A package is the minimal unit of installation of the system. Its main purpose is allow the user to easily install, uninstall and upgrade their system, taking care of the dependencies and initial configuration and making sure that everything is ready to work as expected.

It usually consists of a collection of files, along with some metadata explaining whatever is needed for the system and the user to know about the package itself and how to handle it. A package can contain one or more programs, but also other kind of data, such as documentation, fonts, artwork, data for other programs, or in general anything that you may need to install on a system.
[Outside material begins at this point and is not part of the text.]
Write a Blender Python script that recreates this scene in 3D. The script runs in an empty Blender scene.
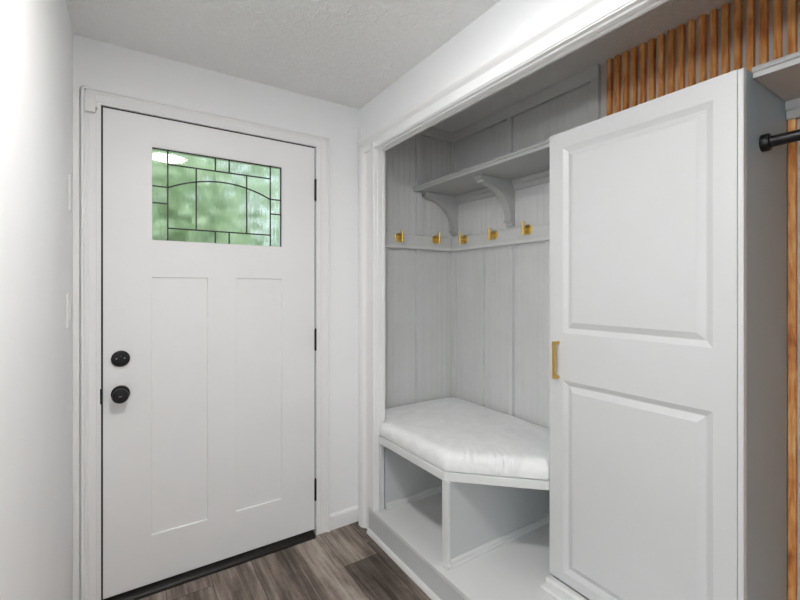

A package must know how to set up the system when being installed, so that whatever it contains is usable and fits in with the rest of the system. It must also contain information telling the system how to uninstall it, so that the system remains consistent afterwards. It must ensure that whatever it needs to work is already present on the system. It has to provide a description explaining what the package contains, what purpose it serves, and under which license it can be used and distributed. To sum up, it must provide whatever information is needed for both the user and the system to handle it.
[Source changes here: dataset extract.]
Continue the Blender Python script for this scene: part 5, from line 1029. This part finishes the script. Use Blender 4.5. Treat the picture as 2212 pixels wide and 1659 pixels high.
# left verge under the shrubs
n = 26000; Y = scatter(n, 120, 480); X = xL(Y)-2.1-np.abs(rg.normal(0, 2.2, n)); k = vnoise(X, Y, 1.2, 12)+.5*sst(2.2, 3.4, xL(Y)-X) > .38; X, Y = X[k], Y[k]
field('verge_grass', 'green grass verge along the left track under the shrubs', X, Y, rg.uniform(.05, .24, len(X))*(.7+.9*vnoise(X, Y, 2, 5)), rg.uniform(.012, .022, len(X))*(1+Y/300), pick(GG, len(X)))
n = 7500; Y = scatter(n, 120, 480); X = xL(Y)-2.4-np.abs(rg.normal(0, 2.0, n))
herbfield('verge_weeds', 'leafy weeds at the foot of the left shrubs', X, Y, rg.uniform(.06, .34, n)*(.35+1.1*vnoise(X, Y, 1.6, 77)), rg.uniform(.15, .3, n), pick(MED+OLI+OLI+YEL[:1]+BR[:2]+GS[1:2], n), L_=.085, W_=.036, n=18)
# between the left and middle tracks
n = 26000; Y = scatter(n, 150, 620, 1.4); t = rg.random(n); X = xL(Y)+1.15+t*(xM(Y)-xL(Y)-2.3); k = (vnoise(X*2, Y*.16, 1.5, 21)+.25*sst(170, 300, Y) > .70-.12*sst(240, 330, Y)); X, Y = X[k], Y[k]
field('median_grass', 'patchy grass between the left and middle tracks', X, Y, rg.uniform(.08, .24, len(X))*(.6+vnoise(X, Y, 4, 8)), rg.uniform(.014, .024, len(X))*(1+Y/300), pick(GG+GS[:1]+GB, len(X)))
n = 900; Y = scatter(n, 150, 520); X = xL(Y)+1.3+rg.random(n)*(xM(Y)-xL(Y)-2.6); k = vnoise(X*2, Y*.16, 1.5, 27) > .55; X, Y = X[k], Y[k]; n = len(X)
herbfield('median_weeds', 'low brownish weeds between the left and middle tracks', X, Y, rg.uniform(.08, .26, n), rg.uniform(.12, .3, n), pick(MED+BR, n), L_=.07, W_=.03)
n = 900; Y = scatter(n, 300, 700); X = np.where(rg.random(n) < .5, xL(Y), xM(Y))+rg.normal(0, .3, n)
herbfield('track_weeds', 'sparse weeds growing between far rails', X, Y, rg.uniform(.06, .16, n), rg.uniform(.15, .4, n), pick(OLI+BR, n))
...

Even when they are the minimal unit, a package shall not be seen as something independent of the whole system. The individual packages are not more important than the system as a whole. When developing a package, both its quality, integration with the rest of the system an the compliance to applicable standards must be taken into account. The most important document that specifies how that should happen is the Debian Policy, which also relies on some other Linux standards, such as the File Hierarchy Standard, or the Linux Standard Base.

Exercises

You can go to http://packages.debian.org/ or http://www.ubuntu.com/packages to get information about the packages in your distribution. From there you can get the list of packages, you can search for the packages with a certain name or description, or the packages that contain a certain file, and you can retrieve information on any of the packages in different releases from your distribution.

This is quite a powerful online tool when you want to find a package for a certain purpose (try finding packages that can handle "gif" files, or "swf" files, or that are related to algebra, to see the availability of different packages in the different versions of the system, and which version of the package goes in each of them for every architecture, to find out the dependencies of a certain package, or for finding out in which package a certain file is. Try to find out which packages you would need to get the command line tool "dos2unix" for converting new line delimiters from DOS to UNIX, or which package you would need for developing OpenGL applications (that means, including the header "GL/gl.h" from C, or linking against the "libGL.so" or "libGL.a" library).

Another powerful tool for finding packages are DebTags. Try to use the Web Interfaces to find a package that suits whatever purpose you want. Try, for example, to find games for kids. As not all the programs in Debian are already tagged, you might find out that not all the possible ones are listed, but in any case it is a powerful tool.